Elizabeth was born at Andover, Massachusetts to Austin Phelps and Elizabeth Stuart Phelps. After her mother died of brain fever on November 20, 1852, 8 year old Mary Gray asked to be renamed in honor of her mother.
In most of her writings she used her mother's name "Elizabeth Stuart Phelps" as a pseudonym, both before and after her marriage in 1888 to Herbert Dickinson Ward, a journalist seventeen years younger. She also used the pseudonym Mary Adams. Her father Austin Phelps was pastor of the Pine Street Congregational Church until 1848, when he accepted a position as the Chair of Rhetoric at Andover Theological Seminary and moved the family to Boston.
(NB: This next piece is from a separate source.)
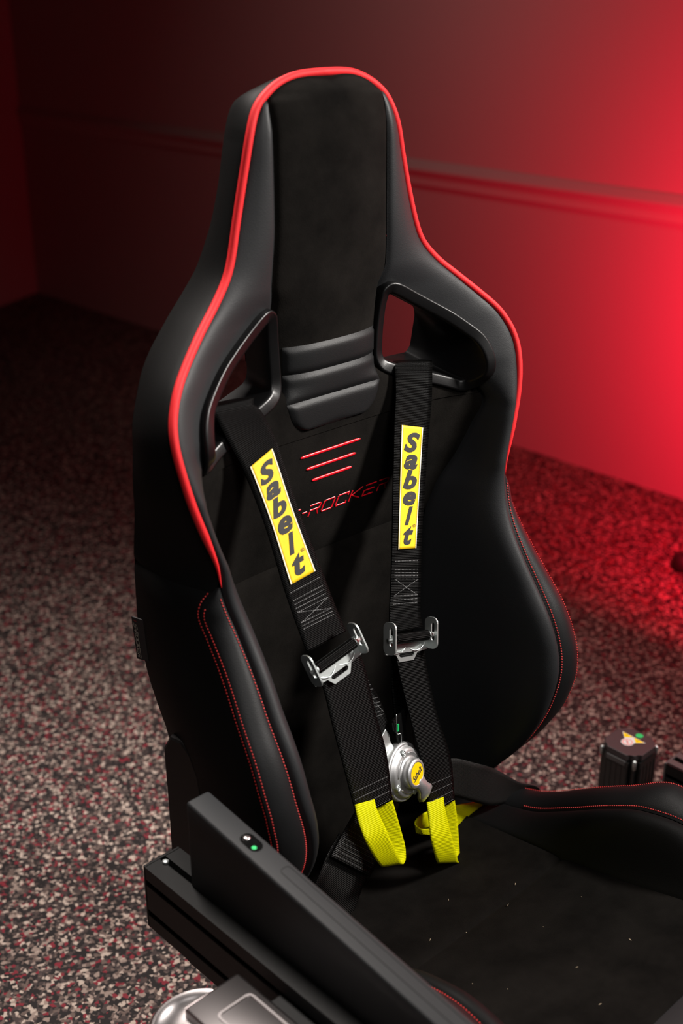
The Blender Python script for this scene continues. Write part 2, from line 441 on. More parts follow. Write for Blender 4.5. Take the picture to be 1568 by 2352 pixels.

Ward wrote three Spiritualist novels.Her most famous book was The Gates Ajar, which took her two years to write; she then spent two more years revising it "so many times that I could have said it by heart." The book, finally published after the end of the Civil War, describes a afterlife where people retain their physical shapes and personalities. The book's popularity came, in part, from such a positive view on death shortly after the Civil War.
She received thousands of letters in response and wrote two sequels: Between the Gates and Beyond the Gate. She followed this with a novella about animal rights, Loveliness. While writing other popular stories, she was also a great advocate, by lecturing and otherwise, for social reform, temperance, and the emancipation of women. She was also involved in clothing reform for women, urging them to burn their corsets in 1874.
Ward's mother, Elizabeth (Wooster) Stuart Phelps, (August 13, 1815—November 30, 1852) wrote the Kitty Brown books under the pen name H. Trusta.
Elizabeth Stuart Phelps and her husband co-authored two Biblical romances in 1890 and 1891. Her autobiography, Chapters from a Life, was published in 1896 after being serialized in McClure's. She also wrote a large number of essays for Harper's.
Emiment women of the 19th Century: Mary A. Livermore, Sara Jewett, Grace A. Oliver, Helen Hunt, Nora Perry, Lucy Larcom, Frances Hodgson Burnett, Elizabeth Stuart Phelps, Louise Chandler Moulton, Louis M. Alcott, Jula Ward Howe, Harriet Beecher Stowe. (From Notman Photo, 3 Park St., Boston, Mass.) |
Phelps continued to write short stories and novels into the twentieth century. One work, Trixy (1904), dealt with another cause she supported, anti-vivisection (a topic on which she also addressed the Massachusetts State Legislature). Her last work, Comrades (1911), was published posthumously. Phelps died January 28, 1911, in Newton Center, Massachusetts.